Y si hubiera que resumir ese intento de Kant habría que decir que la suya era una propuesta ingenua. ¿En qué sentido? En el mejor de esta palabra, ese que Jesús de Nazareth promovió cuando propuso que el reino de los cielos pertenecía a quienes eran inocentes como niños.

Pues bien, si claramente los niños siempre no son pacíficos, la idea de Kant es que ninguna paz puede subsistir en base a esas astucias, maquinaciones y violencias que los seres humanos ejercitan por madurez mal entendida y con las que buscan defenderse de otros seres humanos. La paz que puede ser permanente es aquella en que hemos logrado confiar en la confianza que los otros depositan en nosotros. Cualquier intento de paz que, en el fondo, se reserve hasta mentalmente “casuísticas jesuitas” tendrá que fracasar. Así, la paz más que de armas está armada de paz.

Las guerras mundiales parecen haber dejado en ridículo las aspiraciones pacifistas del filósofo célibe. La paz perpetua además de improbable se enfrentaría con las peores masacres que ha conocido Occidente.

Kant no proponía desarmar a la gente para que quedara a merced de delincuentes armados y de porte mundial. Y no se le ocultaba que un mundo en que todos vivimos dispuestos a balearnos es un reino de demonios que, sin embargo, pueden quedar entre sí inmovilizados por sus mutuas suspicacias.

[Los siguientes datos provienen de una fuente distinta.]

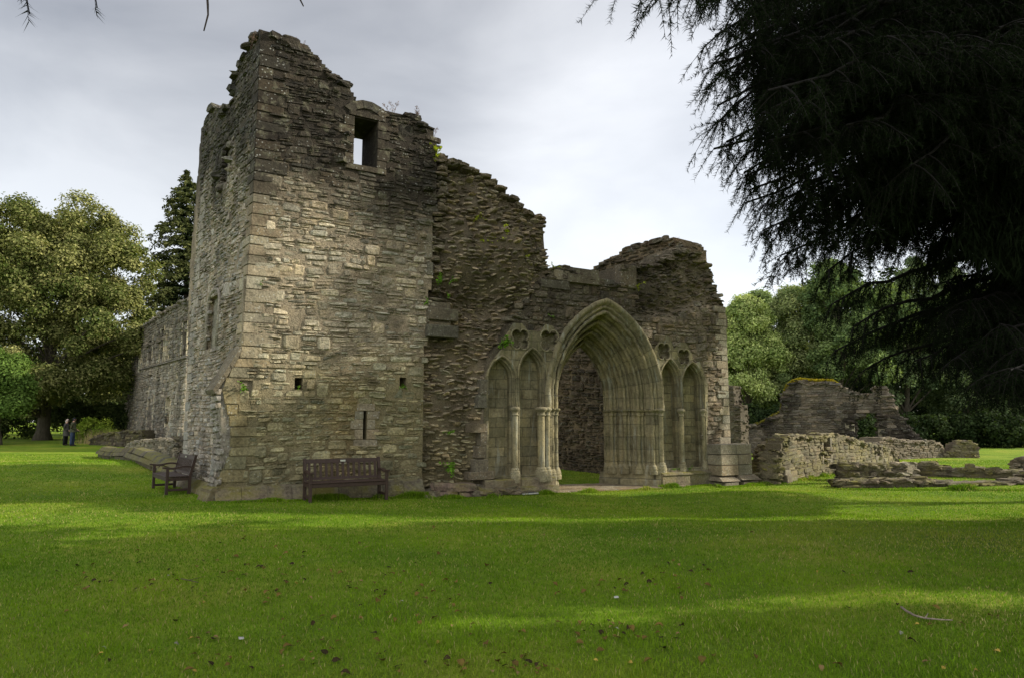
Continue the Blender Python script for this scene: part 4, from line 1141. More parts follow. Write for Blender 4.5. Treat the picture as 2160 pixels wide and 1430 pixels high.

Si bien las naciones apenas practicaron su paz, sí lo hicieron ciertas personalidades individuales como también las religiones del pacifismo radical, todas aquellas sectas que se resistieron a participar de las guerras, las que fueron el enemigo común de países recíprocamente enemigos, y que al cabo de la hecatombe quedaron en pie como el fiel registro de que la razón es cosa de pocos cuando los muchos prefieren la incierta seguridad de la política supuestamente real. Esa carente de límites éticos que pronto cae en bancarrota.